Palacios digitales
El parto de la burra de la T-Mobilitat exprimió recursos de la ubre colectiva cuya rentabilidad no queda demasiado clara a día de hoy
Alejandro Giménez Imirizaldu
Arquitecto por la ETSAB, profesor de urbanismo de la Universitat Politècnica e investigador del Laboratori d’Urbanisme de Barcelona.

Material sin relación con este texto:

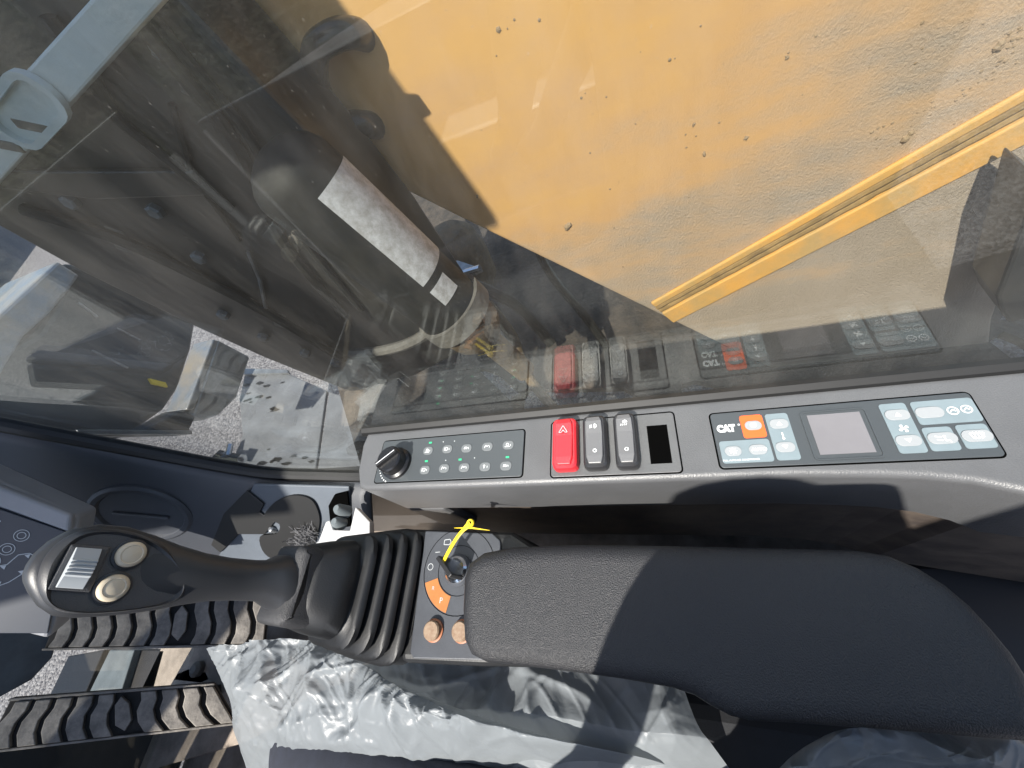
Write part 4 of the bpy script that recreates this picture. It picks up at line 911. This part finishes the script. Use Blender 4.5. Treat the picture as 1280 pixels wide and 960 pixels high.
# ================================================================== SEAT, FILM, PERSON
SZ = -.66
seat = thing('operator_seat', (-.32, .25, FZ), 'dark fabric operator seat under clear plastic covers', 'seat')
MB().box(F0, -.56, -.075, -.28, .52, SZ - .12, SZ).build('cushion', 'seat', seat, bevel=.04, seg=4)
MB().box(F0, -.52, -.12, -.2, .40, FZ + .001, SZ - .121).build('base', 'black', seat, bevel=.01)
MB().box(Frame((0, -.115, SZ), (1, 0, 0), (0, -.03, 1)), -.56, -.215, .05, .80, 0, .12).build('backrest', 'seat', seat, bevel=.04, seg=4)
MB().box(F0, -.03, .09, -.5, .12, FZ + .001, -.68).build('side_box', 'black', seat, bevel=.01)
def fbm(p, o=4): return noise.fractal(p, .9, 2.1, o)
def film(name, rows, label, amp=.02, seed=0, n=190, fold=24):
    # rows: list of polylines of (px,py,z)
    grid = [[onz(*p) for p in r] for r in rows]; C1 = [smooth_path(r, 8) for r in grid]; K1 = len(C1[0])
    cols = [smooth_path([C1[j][k] for j in range(len(C1))], 10) for k in range(K1)]
    def fn(u, v):
        fu_ = u * (K1 - 1); k = min(int(fu_), K1 - 2); t = fu_ - k
        def col(kk): L = cols[kk]; fv_ = v * (len(L) - 1); j = min(int(fv_), len(L) - 2); return L[j].lerp(L[j + 1], fv_ - j)
        p = col(k).lerp(col(k + 1), t); q = p * fold + Vector((seed, seed * 2, 0))
        q = q + Vector((noise.noise(q * .5), noise.noise(q * .5 + Vector((9, 3, 0))), 0)) * .5
        h = .7 * noise.noise(q * .2)
        for j, (ca_, sc, st_, wt, ml_) in enumerate(((.4, .40, .22, .75, 2.0), (1.5, .45, .25, .6, 2.2), (2.5, .75, .25, .34, 2.6), (.9, 1.3, .25, .17, 3.0), (2.0, 2.0, .25, .08, 3.2))):
            c_, s_ = math.cos(ca_ + seed), math.sin(ca_ + seed); w_v = Vector(((q.x * c_ + q.y * s_) * sc, (-q.x * s_ + q.y * c_) * sc * st_, j * 7.3 + q.z * .2))
            h += wt * (1 - min(1, abs(noise.noise(w_v)) * ml_)) ** 1.4
        for j, (ca_, sc, st_, wt) in enumerate(((.7, .9, .3, .16), (1.9, 1.2, .3, .13), (2.8, 1.7, .3, .09), (1.3, 2.4, .3, .06))):
            c_, s_ = math.cos(ca_ + seed), math.sin(ca_ + seed); w_v = Vector(((q.x * c_ + q.y * s_) * sc, (-q.x * s_ + q.y * c_) * sc * st_, 40 + j * 5.1))
            h += wt * max(0, 1 - abs(noise.noise(w_v)) * 7)
        h *= amp
        e = min(1, 6 * min(u, 1 - u) + .25) * max(.25, min(1, (.92 - v) * 3))
        return p + Vector((.25 * h, .2 * h, h)) * e
    return MB().grid(fn, n, int(n * .6)).build(name, 'plastic_film', smooth=True, angle=180, label=label, cat='plastic sheet')
film('plastic_sheet', [[(262, 812, -.66), (330, 806, -.655), (400, 804, -.645), (455, 828, -.62), (500, 858, -.60)],
                       [(275, 842, -.66), (350, 840, -.64), (430, 845, -.61), (510, 870, -.585), (600, 895, -.575)],
                       [(292, 885, -.68), (370, 885, -.63), (450, 890, -.60), (560, 905, -.575), (700, 925, -.565)],
                       [(310, 960, -.72), (390, 955, -.68), (480, 960, -.655), (600, 965, -.64), (830, 955, -.61)],
                       [(316, 1010, -.76), (400, 1000, -.73), (500, 1000, -.71), (620, 1000, -.70), (860, 985, -.66)]],
     'crumpled translucent white plastic sheet at the seat front, below the joystick boot', .028, 3)
film('plastic_sheet', [[(420, 780, -.660), (560, 780, -.66), (680, 785, -.66), (790, 795, -.66), (835, 800, -.66)],
                       [(460, 850, -.635), (570, 860, -.62), (690, 868, -.615), (790, 885, -.615), (868, 895, -.62)],
                       [(500, 900, -.64), (600, 900, -.61), (700, 910, -.60), (800, 925, -.605), (890, 930, -.62)],
                       [(560, 960, -.66), (650, 960, -.62), (740, 965, -.61), (830, 970, -.62), (915, 965, -.64)]],
     'smooth grey translucent plastic sheet below the armrest front', .024, 17, fold=15)
film('plastic_sheet', [[(1030, 922, -.46), (1100, 915, -.455), (1180, 918, -.45), (1260, 925, -.45), (1340, 935, -.45)],
                       [(1000, 940, -.47), (1080, 935, -.45), (1180, 940, -.44), (1260, 945, -.44), (1350, 955, -.44)],
                       [(965, 975, -.50), (1070, 970, -.47), (1170, 970, -.45), (1260, 975, -.45), (1360, 980, -.45)],
                       [(950, 1010, -.53), (1060, 1010, -.50), (1170, 1010, -.48), (1260, 1010, -.48), (1360, 1015, -.48)]],
     'bunched white plastic sheet behind the armrest, bottom right corner', .036, 31, fold=30)
# person: seated, one continuous skinned body in dark denim
def person():
    V = {}; E = []; order = []
    def add(n, p, r, prev=None):
        V[n] = (Vector(p), r); order.append(n)
        if prev: E.append((order.index(prev), len(order) - 1))
    add('pelvis', (-.36, -.10, -.52), (.15, .12))
    add('waist', (-.37, -.12, -.32), (.145, .11), 'pelvis'); add('chest', (-.38, -.06, -.12), (.16, .115), 'waist'); add('neck0', (-.39, .0, .04), (.07, .06), 'chest'); add('neck1', (-.395, .03, .09), (.05, .05), 'neck0')
    add('head', (-.40, .06, .18), (.072, .09), 'neck1'); add('crown', (-.40, .06, .27), (.058, .07), 'head')
    for s, sx in (('r', 1), ('l', -1)):
        cx = -.36
        add('hip' + s, (cx + .09 * sx, -.02, -.60), (.082, .075), 'pelvis'); add('th' + s, (cx + .118 * sx, .22, -.615), (.076, .068), 'hip' + s)
        add('kn' + s, (cx + .14 * sx, .64, -.69), (.058, .058), 'th' + s); add('sh' + s, (cx + .16 * sx, .66, -.86), (.052, .055), 'kn' + s); add('an' + s, (cx + .16 * sx, .68, -1.04), (.042, .045), 'sh' + s); add('to' + s, (cx + .17 * sx, .84, -1.08), (.04, .03), 'an' + s)
        add('so' + s, (-.38 + .17 * sx, -.06, -.03), (.06, .055), 'chest')
    add('elr', (-.205, .06, -.07), (.046, .046), 'sor'); add('wrr', (-.36, .16, -.30), (.032, .028), 'elr'); add('har', (-.40, .23, -.38), (.034, .02), 'wrr')
    add('ell', (-.60, .0, -.26), (.046, .046), 'sol'); add('wrl', (-.56, .16, -.44), (.032, .028), 'ell'); add('hal', (-.54, .24, -.47), (.034, .02), 'wrl')
    me = bpy.data.meshes.new('body'); base = Vector((-.36, .2, FZ))
    me.from_pydata([V[n][0] - base for n in order], E, [])
    o = bpy.data.objects.new('person', me); C.objects.link(o); o.location = base + EYE; BASE[o.name] = base
    sk = o.modifiers.new('skin', 'SKIN'); sk.use_smooth_shade = True
    for k, n in enumerate(order): me.skin_vertices[0].data[k].radius = V[n][1]
    me.skin_vertices[0].data[0].use_root = True
    o.modifiers.new('sub', 'SUBSURF').levels = 2; o.modifiers['sub'].render_levels = 2
    me.materials.append(M['denim']); tag(o, 'seated person in dark navy denim at the bottom edge', 'person'); return o
pers = person()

Alejandro Giménez Imirizaldu
El metro de Moscú, 1935, es el transporte público más concurrido del mundo occidental, con 2.000 millones de pasajeros al año. Solo es superado en número por algunos suburbanos de Extremo Oriente. Sus andenes impresionan: cúpulas compuestas, lámparas de araña, medallones, mármoles, dorados y maderas nobles. Sus estaciones se presentan como suntuosos palacios de lo colectivo. Pero en pleno siglo XXI el lujo ya no reside en las molduras. Tampoco en el dinero. Usted y yo no amasaremos nunca tanto capital como los directivos de KPMG, Indra o La Caixa pero vamos a durar los mismos 80 años que estima el INE como esperanza de vida. Con esa idea puede aventurarse que el verdadero valor de la vida radica en el tiempo. Y el verdadero lujo en disponer de él a voluntad.
Como las vacaciones perpetuas no entran en el menú y a la jornada de seis horas le falta cocción, sería conveniente que la movilidad de los ciudadanos, sobre todo aquella obligada, diaria, de casa al trabajo y vuelta, se resolviera en condiciones de precio y tiempo razonables. La inversión en transporte público ofrece grandes retornos desde el punto de vista de la siniestralidad, la sostenibilidad, la rentabilidad social, la calidad urbanística, la accesibilidad universal, la velocidad comercial, las frecuencias y, por lo tanto, la eficiencia económica. ¿Barra libre? No. Esa inversión debe basarse en la demanda, los recursos y las tecnologías disponibles.
En el origen de la T-Mobilitat se encuentra la respuesta a una demanda de tarificación integrada, justa, adaptable a las especificidades y contingencias personales, familiares y colectivas. ¿Por qué costó tanto? Hubo un momento en que parecía que iba a llegar antes la independencia que la tarjeta de plástico. El parto de la burra exprimió recursos de la ubre colectiva cuya rentabilidad no queda demasiado clara a día de hoy. Los datos públicos de la T-Mobilitat son esquivos y las denuncias a la violencia obstétrica de su venida al mundo tienden al olvido.
No es objeto de estas líneas señalar responsabilidades, que para eso está la hemeroteca, sino apuntar soluciones de futuro. ¿Es posible un pacto público-privado en la gestión digital que no pretenda una extracción rentista, abusiva, de los esfuerzos que hacemos entre todos por una movilidad inclusiva, saludable y sostenible? Tal vez sí. Haría falta un control más riguroso de ese pacto. Los tribunales de Cuentas y sindicaturas en los rangos municipal, autonómico, nacional y europeo deberían tutelar, asistidos por un órgano colegiado, independiente y tecnológicamente solvente, este tipo de negocios.
El palacio del pueblo del transporte colectivo es hoy digital. La tecnología puede distribuir de manera equitativa costes y beneficios y acercarnos a un cambio de modelo. También a una Barcelona multicéntrica. Unos macrodatos bien custodiados permiten ofrecer tarifas afinadas por edad, por renta, por emplazamiento, por familia. Podrían también vincularse al Bicing y al Ambici. Contener otros servicios. Un palacio en una tarjeta.